>>>>

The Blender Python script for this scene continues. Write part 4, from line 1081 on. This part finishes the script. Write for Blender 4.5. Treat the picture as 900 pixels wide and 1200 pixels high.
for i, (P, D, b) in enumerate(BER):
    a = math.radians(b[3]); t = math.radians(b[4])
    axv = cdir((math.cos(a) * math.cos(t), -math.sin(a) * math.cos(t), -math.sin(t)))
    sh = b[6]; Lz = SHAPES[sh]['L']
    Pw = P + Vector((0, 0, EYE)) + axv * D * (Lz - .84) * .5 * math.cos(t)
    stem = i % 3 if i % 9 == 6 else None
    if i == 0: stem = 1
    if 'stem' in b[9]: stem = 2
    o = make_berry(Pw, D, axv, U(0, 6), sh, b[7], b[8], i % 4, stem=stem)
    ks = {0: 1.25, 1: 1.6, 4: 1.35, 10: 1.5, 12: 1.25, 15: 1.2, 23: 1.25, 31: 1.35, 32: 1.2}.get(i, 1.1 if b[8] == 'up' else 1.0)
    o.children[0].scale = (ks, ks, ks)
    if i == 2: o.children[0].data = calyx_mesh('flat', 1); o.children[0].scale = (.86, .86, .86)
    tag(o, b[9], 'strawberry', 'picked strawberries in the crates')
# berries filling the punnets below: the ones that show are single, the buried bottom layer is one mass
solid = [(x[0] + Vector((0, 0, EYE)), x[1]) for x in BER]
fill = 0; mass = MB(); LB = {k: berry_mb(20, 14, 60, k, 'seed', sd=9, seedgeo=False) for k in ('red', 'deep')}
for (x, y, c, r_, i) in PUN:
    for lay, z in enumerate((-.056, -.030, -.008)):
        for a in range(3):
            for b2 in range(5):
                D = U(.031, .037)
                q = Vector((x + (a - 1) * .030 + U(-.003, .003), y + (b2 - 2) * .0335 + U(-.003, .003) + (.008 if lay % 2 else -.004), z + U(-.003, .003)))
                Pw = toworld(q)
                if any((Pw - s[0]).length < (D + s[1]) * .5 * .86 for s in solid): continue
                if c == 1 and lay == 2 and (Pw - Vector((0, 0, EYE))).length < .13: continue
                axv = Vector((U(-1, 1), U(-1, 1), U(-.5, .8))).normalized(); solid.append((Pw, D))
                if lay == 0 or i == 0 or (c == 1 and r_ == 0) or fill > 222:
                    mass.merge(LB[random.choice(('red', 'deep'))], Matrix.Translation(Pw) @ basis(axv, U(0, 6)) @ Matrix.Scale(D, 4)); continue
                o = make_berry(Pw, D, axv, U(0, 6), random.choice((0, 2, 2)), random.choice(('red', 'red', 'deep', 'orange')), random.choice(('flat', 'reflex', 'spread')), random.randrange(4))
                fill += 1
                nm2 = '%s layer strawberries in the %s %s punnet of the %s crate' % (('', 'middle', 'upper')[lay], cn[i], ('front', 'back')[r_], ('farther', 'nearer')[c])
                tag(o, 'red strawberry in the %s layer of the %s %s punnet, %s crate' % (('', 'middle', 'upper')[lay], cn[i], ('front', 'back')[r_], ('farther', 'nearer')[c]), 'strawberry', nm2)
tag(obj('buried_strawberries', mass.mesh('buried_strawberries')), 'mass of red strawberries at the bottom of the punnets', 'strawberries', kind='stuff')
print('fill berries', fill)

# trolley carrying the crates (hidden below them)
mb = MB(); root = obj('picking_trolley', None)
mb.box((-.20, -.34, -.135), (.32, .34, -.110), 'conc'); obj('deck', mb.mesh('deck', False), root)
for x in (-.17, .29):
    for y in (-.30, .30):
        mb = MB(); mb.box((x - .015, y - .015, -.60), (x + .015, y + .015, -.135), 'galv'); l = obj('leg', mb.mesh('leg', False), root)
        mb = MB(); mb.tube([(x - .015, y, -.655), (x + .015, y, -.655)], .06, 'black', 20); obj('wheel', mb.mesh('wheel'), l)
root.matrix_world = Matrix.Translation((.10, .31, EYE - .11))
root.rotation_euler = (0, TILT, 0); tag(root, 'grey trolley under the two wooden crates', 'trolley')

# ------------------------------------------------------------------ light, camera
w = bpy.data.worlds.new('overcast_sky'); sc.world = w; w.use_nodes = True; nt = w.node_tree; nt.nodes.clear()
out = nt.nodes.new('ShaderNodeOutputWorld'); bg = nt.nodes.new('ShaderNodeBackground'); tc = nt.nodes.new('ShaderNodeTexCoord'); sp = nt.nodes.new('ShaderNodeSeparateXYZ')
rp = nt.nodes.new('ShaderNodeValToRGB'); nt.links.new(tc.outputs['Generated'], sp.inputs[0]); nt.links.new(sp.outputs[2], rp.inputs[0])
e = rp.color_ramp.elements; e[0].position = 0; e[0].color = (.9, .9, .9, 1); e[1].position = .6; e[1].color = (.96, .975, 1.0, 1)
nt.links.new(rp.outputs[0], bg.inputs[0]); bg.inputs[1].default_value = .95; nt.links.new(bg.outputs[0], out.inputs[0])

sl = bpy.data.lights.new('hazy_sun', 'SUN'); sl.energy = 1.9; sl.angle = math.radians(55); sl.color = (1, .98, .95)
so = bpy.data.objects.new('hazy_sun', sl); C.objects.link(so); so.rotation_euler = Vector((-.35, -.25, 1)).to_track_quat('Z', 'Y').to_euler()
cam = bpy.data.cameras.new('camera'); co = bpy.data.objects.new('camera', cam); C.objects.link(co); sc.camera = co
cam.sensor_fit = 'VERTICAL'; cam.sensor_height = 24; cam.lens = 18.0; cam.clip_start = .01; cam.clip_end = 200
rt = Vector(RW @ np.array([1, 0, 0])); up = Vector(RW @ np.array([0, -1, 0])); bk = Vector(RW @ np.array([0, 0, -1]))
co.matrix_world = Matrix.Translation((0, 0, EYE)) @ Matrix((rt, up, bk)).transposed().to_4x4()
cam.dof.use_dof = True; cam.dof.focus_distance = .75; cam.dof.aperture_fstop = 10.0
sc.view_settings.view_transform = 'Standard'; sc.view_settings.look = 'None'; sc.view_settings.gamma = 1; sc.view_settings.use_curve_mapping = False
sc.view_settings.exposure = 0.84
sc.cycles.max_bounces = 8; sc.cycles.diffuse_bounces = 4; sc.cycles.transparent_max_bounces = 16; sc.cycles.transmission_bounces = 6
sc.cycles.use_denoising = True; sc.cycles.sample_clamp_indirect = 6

<<<<

> [PROBLEM]: Extract the complete data, matching each line exactly.

> [OUTPUT OF THE TASK]:
The Blender Python script for this scene continues. Write part 4, from line 1081 on. This part finishes the script. Write for Blender 4.5. Treat the picture as 900 pixels wide and 1200 pixels high.
for i, (P, D, b) in enumerate(BER):
    a = math.radians(b[3]); t = math.radians(b[4])
    axv = cdir((math.cos(a) * math.cos(t), -math.sin(a) * math.cos(t), -math.sin(t)))
    sh = b[6]; Lz = SHAPES[sh]['L']
    Pw = P + Vector((0, 0, EYE)) + axv * D * (Lz - .84) * .5 * math.cos(t)
    stem = i % 3 if i % 9 == 6 else None
    if i == 0: stem = 1
    if 'stem' in b[9]: stem = 2
    o = make_berry(Pw, D, axv, U(0, 6), sh, b[7], b[8], i % 4, stem=stem)
    ks = {0: 1.25, 1: 1.6, 4: 1.35, 10: 1.5, 12: 1.25, 15: 1.2, 23: 1.25, 31: 1.35, 32: 1.2}.get(i, 1.1 if b[8] == 'up' else 1.0)
    o.children[0].scale = (ks, ks, ks)
    if i == 2: o.children[0].data = calyx_mesh('flat', 1); o.children[0].scale = (.86, .86, .86)
    tag(o, b[9], 'strawberry', 'picked strawberries in the crates')
# berries filling the punnets below: the ones that show are single, the buried bottom layer is one mass
solid = [(x[0] + Vector((0, 0, EYE)), x[1]) for x in BER]
fill = 0; mass = MB(); LB = {k: berry_mb(20, 14, 60, k, 'seed', sd=9, seedgeo=False) for k in ('red', 'deep')}
for (x, y, c, r_, i) in PUN:
    for lay, z in enumerate((-.056, -.030, -.008)):
        for a in range(3):
            for b2 in range(5):
                D = U(.031, .037)
                q = Vector((x + (a - 1) * .030 + U(-.003, .003), y + (b2 - 2) * .0335 + U(-.003, .003) + (.008 if lay % 2 else -.004), z + U(-.003, .003)))
                Pw = toworld(q)
                if any((Pw - s[0]).length < (D + s[1]) * .5 * .86 for s in solid): continue
                if c == 1 and lay == 2 and (Pw - Vector((0, 0, EYE))).length < .13: continue
                axv = Vector((U(-1, 1), U(-1, 1), U(-.5, .8))).normalized(); solid.append((Pw, D))
                if lay == 0 or i == 0 or (c == 1 and r_ == 0) or fill > 222:
                    mass.merge(LB[random.choice(('red', 'deep'))], Matrix.Translation(Pw) @ basis(axv, U(0, 6)) @ Matrix.Scale(D, 4)); continue
                o = make_berry(Pw, D, axv, U(0, 6), random.choice((0, 2, 2)), random.choice(('red', 'red', 'deep', 'orange')), random.choice(('flat', 'reflex', 'spread')), random.randrange(4))
                fill += 1
                nm2 = '%s layer strawberries in the %s %s punnet of the %s crate' % (('', 'middle', 'upper')[lay], cn[i], ('front', 'back')[r_], ('farther', 'nearer')[c])
                tag(o, 'red strawberry in the %s layer of the %s %s punnet, %s crate' % (('', 'middle', 'upper')[lay], cn[i], ('front', 'back')[r_], ('farther', 'nearer')[c]), 'strawberry', nm2)
tag(obj('buried_strawberries', mass.mesh('buried_strawberries')), 'mass of red strawberries at the bottom of the punnets', 'strawberries', kind='stuff')
print('fill berries', fill)

# trolley carrying the crates (hidden below them)
mb = MB(); root = obj('picking_trolley', None)
mb.box((-.20, -.34, -.135), (.32, .34, -.110), 'conc'); obj('deck', mb.mesh('deck', False), root)
for x in (-.17, .29):
    for y in (-.30, .30):
        mb = MB(); mb.box((x - .015, y - .015, -.60), (x + .015, y + .015, -.135), 'galv'); l = obj('leg', mb.mesh('leg', False), root)
        mb = MB(); mb.tube([(x - .015, y, -.655), (x + .015, y, -.655)], .06, 'black', 20); obj('wheel', mb.mesh('wheel'), l)
root.matrix_world = Matrix.Translation((.10, .31, EYE - .11))
root.rotation_euler = (0, TILT, 0); tag(root, 'grey trolley under the two wooden crates', 'trolley')

# ------------------------------------------------------------------ light, camera
w = bpy.data.worlds.new('overcast_sky'); sc.world = w; w.use_nodes = True; nt = w.node_tree; nt.nodes.clear()
out = nt.nodes.new('ShaderNodeOutputWorld'); bg = nt.nodes.new('ShaderNodeBackground'); tc = nt.nodes.new('ShaderNodeTexCoord'); sp = nt.nodes.new('ShaderNodeSeparateXYZ')
rp = nt.nodes.new('ShaderNodeValToRGB'); nt.links.new(tc.outputs['Generated'], sp.inputs[0]); nt.links.new(sp.outputs[2], rp.inputs[0])
e = rp.color_ramp.elements; e[0].position = 0; e[0].color = (.9, .9, .9, 1); e[1].position = .6; e[1].color = (.96, .975, 1.0, 1)
nt.links.new(rp.outputs[0], bg.inputs[0]); bg.inputs[1].default_value = .95; nt.links.new(bg.outputs[0], out.inputs[0])

sl = bpy.data.lights.new('hazy_sun', 'SUN'); sl.energy = 1.9; sl.angle = math.radians(55); sl.color = (1, .98, .95)
so = bpy.data.objects.new('hazy_sun', sl); C.objects.link(so); so.rotation_euler = Vector((-.35, -.25, 1)).to_track_quat('Z', 'Y').to_euler()
cam = bpy.data.cameras.new('camera'); co = bpy.data.objects.new('camera', cam); C.objects.link(co); sc.camera = co
cam.sensor_fit = 'VERTICAL'; cam.sensor_height = 24; cam.lens = 18.0; cam.clip_start = .01; cam.clip_end = 200
rt = Vector(RW @ np.array([1, 0, 0])); up = Vector(RW @ np.array([0, -1, 0])); bk = Vector(RW @ np.array([0, 0, -1]))
co.matrix_world = Matrix.Translation((0, 0, EYE)) @ Matrix((rt, up, bk)).transposed().to_4x4()
cam.dof.use_dof = True; cam.dof.focus_distance = .75; cam.dof.aperture_fstop = 10.0
sc.view_settings.view_transform = 'Standard'; sc.view_settings.look = 'None'; sc.view_settings.gamma = 1; sc.view_settings.use_curve_mapping = False
sc.view_settings.exposure = 0.84
sc.cycles.max_bounces = 8; sc.cycles.diffuse_bounces = 4; sc.cycles.transparent_max_bounces = 16; sc.cycles.transmission_bounces = 6
sc.cycles.use_denoising = True; sc.cycles.sample_clamp_indirect = 6